Key International Actors

International and regional institutions and bilateral partners voiced concerns about and criticism of Azerbaijan's human rights record, especially regarding media freedoms. In June 2010 Thomas Hammarberg, the Council of Europe commissioner for Human Rights, published a report on his May visit to Azerbaijan, urging the government to remedy a range of abuses, including police misconduct and violations of freedom of expression and association and fair trial norms.

In a June resolution the Parliamentary Assembly of the Council of Europe called on the government to release imprisoned journalists, decriminalize libel, and refrain from new criminal defamation charges against journalists.

During his United Nations General Assembly speech in September, United States President Barack Obama expressed hope that Azerbaijan would implement democratic reforms and increase human rights protections, including the release of the imprisoned bloggers Milli and Hajizade. Secretary of State Hillary Clinton visited Baku in July and raised a number of concerns with the government, including the imprisonment of the bloggers.

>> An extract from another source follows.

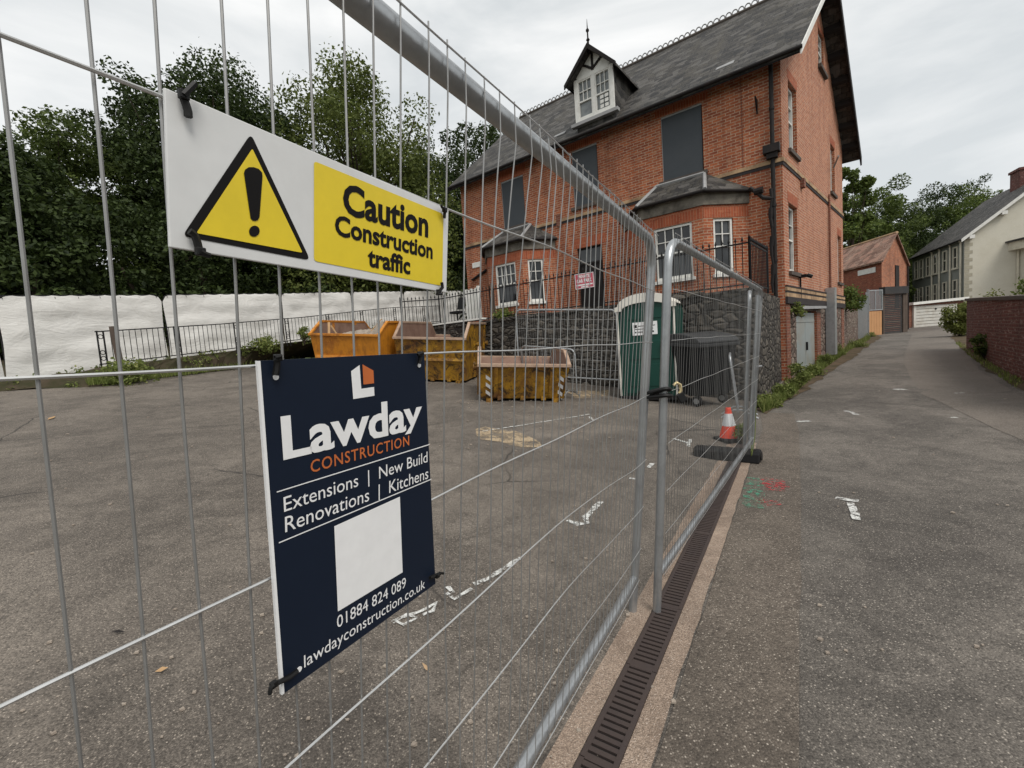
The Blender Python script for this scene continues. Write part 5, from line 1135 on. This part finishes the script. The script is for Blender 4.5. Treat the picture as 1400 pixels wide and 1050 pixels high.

The European Union's April 2010 European Neighbourhood Policy Action Plan progress report commended Azerbaijan for improvements in economic and social governance, but expressed concern about the penitentiary system; torture in custody; and freedoms of expression, assembly and religion. In July 2010 Azerbaijan and the EU began negotiations for an Association Agreement to further strengthen economic relations.

Following its December 2009 review of Azerbaijan's torture record, the UN Committee against Torture urged the government to, among other things, ensure that all allegations of torture are subjected to prompt, impartial, and effective investigation.